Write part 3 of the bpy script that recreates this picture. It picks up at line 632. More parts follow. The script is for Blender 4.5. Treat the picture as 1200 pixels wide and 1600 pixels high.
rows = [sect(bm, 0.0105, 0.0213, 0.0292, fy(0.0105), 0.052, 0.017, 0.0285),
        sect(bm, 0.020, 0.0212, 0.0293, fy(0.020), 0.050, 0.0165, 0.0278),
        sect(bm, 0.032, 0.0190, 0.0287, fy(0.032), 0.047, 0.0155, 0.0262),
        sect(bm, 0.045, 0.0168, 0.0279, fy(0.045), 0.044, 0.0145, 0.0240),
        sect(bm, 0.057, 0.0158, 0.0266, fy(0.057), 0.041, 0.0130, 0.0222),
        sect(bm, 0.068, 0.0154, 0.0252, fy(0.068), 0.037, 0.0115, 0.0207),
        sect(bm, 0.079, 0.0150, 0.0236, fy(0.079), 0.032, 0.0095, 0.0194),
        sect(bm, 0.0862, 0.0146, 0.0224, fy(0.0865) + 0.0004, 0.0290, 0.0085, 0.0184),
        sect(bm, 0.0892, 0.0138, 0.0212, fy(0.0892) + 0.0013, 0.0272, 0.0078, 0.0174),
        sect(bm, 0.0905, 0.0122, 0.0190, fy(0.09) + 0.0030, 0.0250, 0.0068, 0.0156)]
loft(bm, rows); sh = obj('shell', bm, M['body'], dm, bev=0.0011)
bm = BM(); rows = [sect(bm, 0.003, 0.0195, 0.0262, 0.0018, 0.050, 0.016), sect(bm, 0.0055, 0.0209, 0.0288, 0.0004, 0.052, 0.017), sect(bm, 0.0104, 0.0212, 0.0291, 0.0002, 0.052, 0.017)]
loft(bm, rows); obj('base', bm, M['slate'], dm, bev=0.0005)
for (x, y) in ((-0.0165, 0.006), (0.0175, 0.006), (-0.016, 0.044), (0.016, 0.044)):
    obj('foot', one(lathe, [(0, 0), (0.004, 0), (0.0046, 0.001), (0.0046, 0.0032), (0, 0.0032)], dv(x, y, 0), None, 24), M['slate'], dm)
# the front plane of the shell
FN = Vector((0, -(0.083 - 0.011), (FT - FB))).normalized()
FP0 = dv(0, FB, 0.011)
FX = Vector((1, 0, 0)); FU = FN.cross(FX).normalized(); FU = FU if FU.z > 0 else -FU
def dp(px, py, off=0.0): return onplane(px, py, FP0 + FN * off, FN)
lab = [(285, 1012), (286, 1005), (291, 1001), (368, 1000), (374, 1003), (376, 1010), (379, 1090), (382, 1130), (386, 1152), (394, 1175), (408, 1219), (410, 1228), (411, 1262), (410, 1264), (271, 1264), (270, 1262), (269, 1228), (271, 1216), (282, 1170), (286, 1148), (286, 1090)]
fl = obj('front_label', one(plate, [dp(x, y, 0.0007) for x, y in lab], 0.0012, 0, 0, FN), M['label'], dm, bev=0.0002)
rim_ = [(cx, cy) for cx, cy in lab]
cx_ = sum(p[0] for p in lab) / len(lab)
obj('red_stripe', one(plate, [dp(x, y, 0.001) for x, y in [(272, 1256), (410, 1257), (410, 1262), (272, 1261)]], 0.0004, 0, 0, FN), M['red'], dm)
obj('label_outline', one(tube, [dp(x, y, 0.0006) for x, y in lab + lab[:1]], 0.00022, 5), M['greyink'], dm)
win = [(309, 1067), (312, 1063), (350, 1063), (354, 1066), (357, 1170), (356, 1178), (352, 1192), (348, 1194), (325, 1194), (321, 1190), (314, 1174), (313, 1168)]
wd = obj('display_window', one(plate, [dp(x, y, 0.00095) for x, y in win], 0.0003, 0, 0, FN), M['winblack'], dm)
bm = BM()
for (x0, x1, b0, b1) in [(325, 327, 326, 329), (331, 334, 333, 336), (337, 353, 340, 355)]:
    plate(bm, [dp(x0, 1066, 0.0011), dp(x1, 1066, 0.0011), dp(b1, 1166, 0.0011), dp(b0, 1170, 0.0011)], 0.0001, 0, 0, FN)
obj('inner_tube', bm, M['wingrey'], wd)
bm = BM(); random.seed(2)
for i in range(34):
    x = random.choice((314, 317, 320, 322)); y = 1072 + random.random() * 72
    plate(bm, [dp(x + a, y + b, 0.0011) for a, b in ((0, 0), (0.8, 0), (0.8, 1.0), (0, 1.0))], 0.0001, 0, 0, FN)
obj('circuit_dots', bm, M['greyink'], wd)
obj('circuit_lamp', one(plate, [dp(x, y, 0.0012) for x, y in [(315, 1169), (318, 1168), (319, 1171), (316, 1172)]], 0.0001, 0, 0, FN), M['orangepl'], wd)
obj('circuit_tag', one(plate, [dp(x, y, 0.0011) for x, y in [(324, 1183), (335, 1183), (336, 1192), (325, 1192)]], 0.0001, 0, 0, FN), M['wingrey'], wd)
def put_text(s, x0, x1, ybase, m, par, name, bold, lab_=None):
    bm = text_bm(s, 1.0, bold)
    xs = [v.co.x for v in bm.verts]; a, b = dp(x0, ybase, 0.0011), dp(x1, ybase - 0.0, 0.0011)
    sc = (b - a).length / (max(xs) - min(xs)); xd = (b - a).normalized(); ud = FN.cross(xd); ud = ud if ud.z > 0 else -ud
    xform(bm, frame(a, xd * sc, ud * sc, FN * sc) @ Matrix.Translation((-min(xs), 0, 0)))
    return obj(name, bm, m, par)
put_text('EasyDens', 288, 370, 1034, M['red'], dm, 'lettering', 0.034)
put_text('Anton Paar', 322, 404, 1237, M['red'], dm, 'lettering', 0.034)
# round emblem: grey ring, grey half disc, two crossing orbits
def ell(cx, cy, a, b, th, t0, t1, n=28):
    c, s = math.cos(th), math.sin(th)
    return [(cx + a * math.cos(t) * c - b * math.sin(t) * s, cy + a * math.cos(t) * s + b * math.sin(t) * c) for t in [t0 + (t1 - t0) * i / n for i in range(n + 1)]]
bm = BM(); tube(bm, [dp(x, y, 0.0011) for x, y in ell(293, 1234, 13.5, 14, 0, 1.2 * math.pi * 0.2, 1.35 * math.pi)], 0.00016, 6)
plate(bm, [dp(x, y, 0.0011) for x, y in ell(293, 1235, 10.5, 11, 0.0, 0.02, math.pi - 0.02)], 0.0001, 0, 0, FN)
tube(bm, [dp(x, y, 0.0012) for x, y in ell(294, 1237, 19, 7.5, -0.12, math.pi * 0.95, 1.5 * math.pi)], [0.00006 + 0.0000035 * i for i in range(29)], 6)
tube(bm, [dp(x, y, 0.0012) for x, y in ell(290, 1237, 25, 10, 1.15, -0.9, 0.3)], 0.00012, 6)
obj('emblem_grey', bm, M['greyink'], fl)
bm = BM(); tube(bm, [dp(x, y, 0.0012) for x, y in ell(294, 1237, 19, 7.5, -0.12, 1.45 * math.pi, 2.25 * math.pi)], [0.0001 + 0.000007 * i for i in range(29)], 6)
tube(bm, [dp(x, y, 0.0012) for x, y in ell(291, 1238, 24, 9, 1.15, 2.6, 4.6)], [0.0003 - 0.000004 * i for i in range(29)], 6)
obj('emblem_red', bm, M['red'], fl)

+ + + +

▸ **DO THIS**
Please repeat the listing above in full and exactly.

▸ **PROBLEM SOLUTION**
Write part 3 of the bpy script that recreates this picture. It picks up at line 632. More parts follow. The script is for Blender 4.5. Treat the picture as 1200 pixels wide and 1600 pixels high.
rows = [sect(bm, 0.0105, 0.0213, 0.0292, fy(0.0105), 0.052, 0.017, 0.0285),
        sect(bm, 0.020, 0.0212, 0.0293, fy(0.020), 0.050, 0.0165, 0.0278),
        sect(bm, 0.032, 0.0190, 0.0287, fy(0.032), 0.047, 0.0155, 0.0262),
        sect(bm, 0.045, 0.0168, 0.0279, fy(0.045), 0.044, 0.0145, 0.0240),
        sect(bm, 0.057, 0.0158, 0.0266, fy(0.057), 0.041, 0.0130, 0.0222),
        sect(bm, 0.068, 0.0154, 0.0252, fy(0.068), 0.037, 0.0115, 0.0207),
        sect(bm, 0.079, 0.0150, 0.0236, fy(0.079), 0.032, 0.0095, 0.0194),
        sect(bm, 0.0862, 0.0146, 0.0224, fy(0.0865) + 0.0004, 0.0290, 0.0085, 0.0184),
        sect(bm, 0.0892, 0.0138, 0.0212, fy(0.0892) + 0.0013, 0.0272, 0.0078, 0.0174),
        sect(bm, 0.0905, 0.0122, 0.0190, fy(0.09) + 0.0030, 0.0250, 0.0068, 0.0156)]
loft(bm, rows); sh = obj('shell', bm, M['body'], dm, bev=0.0011)
bm = BM(); rows = [sect(bm, 0.003, 0.0195, 0.0262, 0.0018, 0.050, 0.016), sect(bm, 0.0055, 0.0209, 0.0288, 0.0004, 0.052, 0.017), sect(bm, 0.0104, 0.0212, 0.0291, 0.0002, 0.052, 0.017)]
loft(bm, rows); obj('base', bm, M['slate'], dm, bev=0.0005)
for (x, y) in ((-0.0165, 0.006), (0.0175, 0.006), (-0.016, 0.044), (0.016, 0.044)):
    obj('foot', one(lathe, [(0, 0), (0.004, 0), (0.0046, 0.001), (0.0046, 0.0032), (0, 0.0032)], dv(x, y, 0), None, 24), M['slate'], dm)
# the front plane of the shell
FN = Vector((0, -(0.083 - 0.011), (FT - FB))).normalized()
FP0 = dv(0, FB, 0.011)
FX = Vector((1, 0, 0)); FU = FN.cross(FX).normalized(); FU = FU if FU.z > 0 else -FU
def dp(px, py, off=0.0): return onplane(px, py, FP0 + FN * off, FN)
lab = [(285, 1012), (286, 1005), (291, 1001), (368, 1000), (374, 1003), (376, 1010), (379, 1090), (382, 1130), (386, 1152), (394, 1175), (408, 1219), (410, 1228), (411, 1262), (410, 1264), (271, 1264), (270, 1262), (269, 1228), (271, 1216), (282, 1170), (286, 1148), (286, 1090)]
fl = obj('front_label', one(plate, [dp(x, y, 0.0007) for x, y in lab], 0.0012, 0, 0, FN), M['label'], dm, bev=0.0002)
rim_ = [(cx, cy) for cx, cy in lab]
cx_ = sum(p[0] for p in lab) / len(lab)
obj('red_stripe', one(plate, [dp(x, y, 0.001) for x, y in [(272, 1256), (410, 1257), (410, 1262), (272, 1261)]], 0.0004, 0, 0, FN), M['red'], dm)
obj('label_outline', one(tube, [dp(x, y, 0.0006) for x, y in lab + lab[:1]], 0.00022, 5), M['greyink'], dm)
win = [(309, 1067), (312, 1063), (350, 1063), (354, 1066), (357, 1170), (356, 1178), (352, 1192), (348, 1194), (325, 1194), (321, 1190), (314, 1174), (313, 1168)]
wd = obj('display_window', one(plate, [dp(x, y, 0.00095) for x, y in win], 0.0003, 0, 0, FN), M['winblack'], dm)
bm = BM()
for (x0, x1, b0, b1) in [(325, 327, 326, 329), (331, 334, 333, 336), (337, 353, 340, 355)]:
    plate(bm, [dp(x0, 1066, 0.0011), dp(x1, 1066, 0.0011), dp(b1, 1166, 0.0011), dp(b0, 1170, 0.0011)], 0.0001, 0, 0, FN)
obj('inner_tube', bm, M['wingrey'], wd)
bm = BM(); random.seed(2)
for i in range(34):
    x = random.choice((314, 317, 320, 322)); y = 1072 + random.random() * 72
    plate(bm, [dp(x + a, y + b, 0.0011) for a, b in ((0, 0), (0.8, 0), (0.8, 1.0), (0, 1.0))], 0.0001, 0, 0, FN)
obj('circuit_dots', bm, M['greyink'], wd)
obj('circuit_lamp', one(plate, [dp(x, y, 0.0012) for x, y in [(315, 1169), (318, 1168), (319, 1171), (316, 1172)]], 0.0001, 0, 0, FN), M['orangepl'], wd)
obj('circuit_tag', one(plate, [dp(x, y, 0.0011) for x, y in [(324, 1183), (335, 1183), (336, 1192), (325, 1192)]], 0.0001, 0, 0, FN), M['wingrey'], wd)
def put_text(s, x0, x1, ybase, m, par, name, bold, lab_=None):
    bm = text_bm(s, 1.0, bold)
    xs = [v.co.x for v in bm.verts]; a, b = dp(x0, ybase, 0.0011), dp(x1, ybase - 0.0, 0.0011)
    sc = (b - a).length / (max(xs) - min(xs)); xd = (b - a).normalized(); ud = FN.cross(xd); ud = ud if ud.z > 0 else -ud
    xform(bm, frame(a, xd * sc, ud * sc, FN * sc) @ Matrix.Translation((-min(xs), 0, 0)))
    return obj(name, bm, m, par)
put_text('EasyDens', 288, 370, 1034, M['red'], dm, 'lettering', 0.034)
put_text('Anton Paar', 322, 404, 1237, M['red'], dm, 'lettering', 0.034)
# round emblem: grey ring, grey half disc, two crossing orbits
def ell(cx, cy, a, b, th, t0, t1, n=28):
    c, s = math.cos(th), math.sin(th)
    return [(cx + a * math.cos(t) * c - b * math.sin(t) * s, cy + a * math.cos(t) * s + b * math.sin(t) * c) for t in [t0 + (t1 - t0) * i / n for i in range(n + 1)]]
bm = BM(); tube(bm, [dp(x, y, 0.0011) for x, y in ell(293, 1234, 13.5, 14, 0, 1.2 * math.pi * 0.2, 1.35 * math.pi)], 0.00016, 6)
plate(bm, [dp(x, y, 0.0011) for x, y in ell(293, 1235, 10.5, 11, 0.0, 0.02, math.pi - 0.02)], 0.0001, 0, 0, FN)
tube(bm, [dp(x, y, 0.0012) for x, y in ell(294, 1237, 19, 7.5, -0.12, math.pi * 0.95, 1.5 * math.pi)], [0.00006 + 0.0000035 * i for i in range(29)], 6)
tube(bm, [dp(x, y, 0.0012) for x, y in ell(290, 1237, 25, 10, 1.15, -0.9, 0.3)], 0.00012, 6)
obj('emblem_grey', bm, M['greyink'], fl)
bm = BM(); tube(bm, [dp(x, y, 0.0012) for x, y in ell(294, 1237, 19, 7.5, -0.12, 1.45 * math.pi, 2.25 * math.pi)], [0.0001 + 0.000007 * i for i in range(29)], 6)
tube(bm, [dp(x, y, 0.0012) for x, y in ell(291, 1238, 24, 9, 1.15, 2.6, 4.6)], [0.0003 - 0.000004 * i for i in range(29)], 6)
obj('emblem_red', bm, M['red'], fl)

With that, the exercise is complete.